The War on Drugs

Sol Duc rainforest at Olympic National Park, Oregon Coast

Sol Duc rainforest at Olympic National Park, Oregon Coast

Surprisingly enough, law enforcement members are suggesting a new solution for repeat drug offenders: lighter sentences. For years’ drug offenders have been thrown in jail, only to be released and repeat the same cycle of addiction. Realizing that this form of punishment is ineffective, authorities are working together to seek change. Instead of charging addicts with felonies that will further ruin their lives, a new project is in the works.

Kimberly McCullough is a representative for the American Civil Liberties in Union, Oregon and has a strong opinion on the controversial topic. “We know that the drug war has been a failure, and that resources have been spent criminalizing people, instead of investing in things like treatment for drug addiction.” With both the police chiefs and sheriff’s association in agreement with her beliefs, change can be made. They would like to reduce charges to misdemeanors, freeing more resources to fight actual crime. Their next goal is to allocate more money for drug education and rehabilitation services.

District Attorney, Rod Underhill of Multnomah County has one suggestion: no criminal charges at all. There is no need for these individuals to serve jail time or be penalized for missed court dates. They are unhealthy people that need help and there are people that can give it to them. Rod Underhill wishes to set the drug addict up with a counselor or caseworker that can help arrange treatment for them. This method seems radical when compared to our current justice system, but it is not new. Seattle has been employing this law for over 5 years.

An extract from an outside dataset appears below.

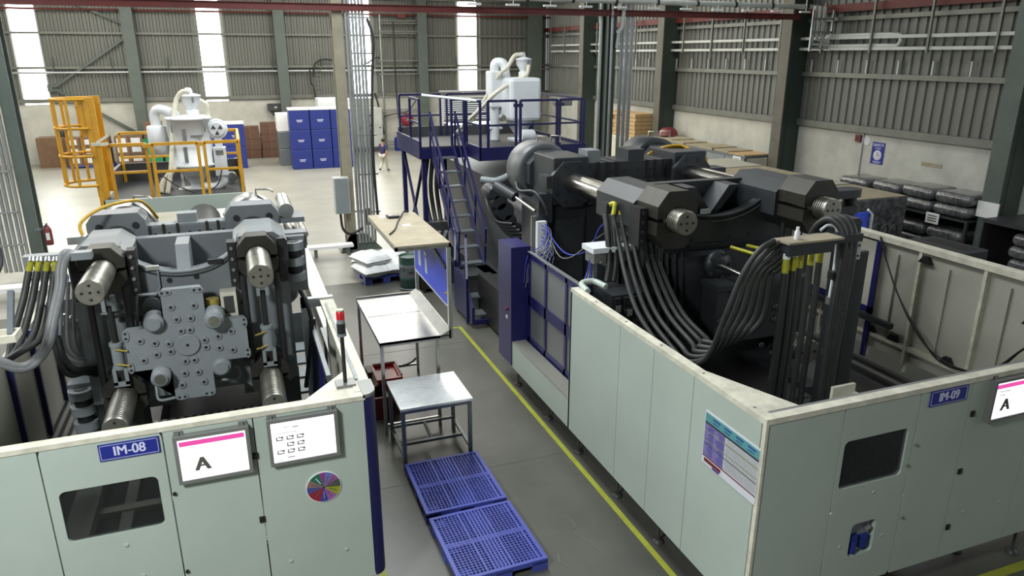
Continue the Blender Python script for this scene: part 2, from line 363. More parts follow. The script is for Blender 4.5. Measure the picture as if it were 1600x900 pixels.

Rod Underhill is serious about change in his community. He stated: “Let’s back this up,” said Underhill. “Let’s work with the folks that we’re talking about. Let’s help them with their addiction and collateral impacts.” The program already has a name and is referred to as “LEAD.” LEAD is set to begin on the 1st of January, 2017 in Multnomah County, Oregon. This program is going to save the court system and state money while helping victims of addiction reach recovery. Our current system is not designed to help people, but keep them down. LEAD is hoping to change the system while bettering the community and those affected by drug addiction. The war on drugs so far has been a complete failure, it is refreshing to see authorities that wish to change that.